Solução: Obrigatoriedade do ensino sobre trânsito nas escolas e faculdades
Apesar dos esforços dos poderes públicos em criar campanhas, reforçar as fiscalizações e adotarem políticas de Educação para o Trânsito, compreender o quanto os sinais influenciam no nosso direito de ir e vir no espaço público não é algo de responsabilidade de quem apenas transmite o conhecimento.
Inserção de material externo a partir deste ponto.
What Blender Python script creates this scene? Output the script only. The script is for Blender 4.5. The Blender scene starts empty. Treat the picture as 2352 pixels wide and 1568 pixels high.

Até mesmo o ensinamento dos Centros de Formação de Condutores (CFCs), que a atual gestão do Detran-RS garante ter aperfeiçoado, parece não mudar a consciência das pessoas.
De um lado o responsável pelo órgão de trânsito estadual afirma que “os elevados índices de acidentes aos finais de semana não são situações acidentais, são atos de verdadeira irresponsabilidade”. De outro, a pedagoga com anos de experiência no assunto, lembra que o mesmo motorista que não respeita o pedestre, muitas vezes é o pedestre que não usa a faixa. “O trânsito é um ambiente informal, ninguém se conhece, portanto, não se preocupam tanto com as consequências. Tudo que fizerem, se não forem pegos, ficará no anonimato. Além de que o trânsito é a divisão do espaço público. Será que as pessoas hoje querem dividir seus espaços com outros?”, indaga.
Enquanto a mudança comportamental não se concretiza no Rio Grande do Sul, diversas campanhas, blitzes, operações integradas, projetos escolares independentes, ONGs, etc., lutam pela vida e pela convivência pacífica no trânsito. Porém, o trabalho a conta-gotas poderia ganhar um novo ritmo e eficácia, na avaliação das educadoras, se a legislação torna-se obrigatório este aprendizado nas escolas e cursos de Pedagogia.
“O Código de Trânsito prevê que nas escolas seja abordado este tema, mas fica conforme o interesse de cada escola. O próprio Ministério da Educação não tem uma definição clara sobre este projeto de lei para tornar obrigatório o ensino do trânsito. Nas universidades, apenas os reitores mais sensíveis ao tema adotam o ensinamento nos cursos. Com certeza se a educação abraçasse este assunto, teríamos uma grande mudança”, fala Lea Ferrão.
As escolas interessadas em abordar o tema apresentam projetos e ganham um curso de 90 horas, porém, o interesse tem que partir dos educadores e dos próprios alunos em querer fazê-lo depois. “Poderíamos avançar para um aprendizado mais eficiente e não paliativo. Eu discordo de um aspecto da lei, que substitui o ensinamento no Ensino Médio pelas aulas teóricas da auto-escola. O jovem que a recém completou a idade para poder obter a carteira de habilitação ainda é uma pessoa que vive a fase da auto-afirmação. Está preocupado em tirar carteira para outras coisas, não pensando em ser prudente”, defende Cláudia Rübenich.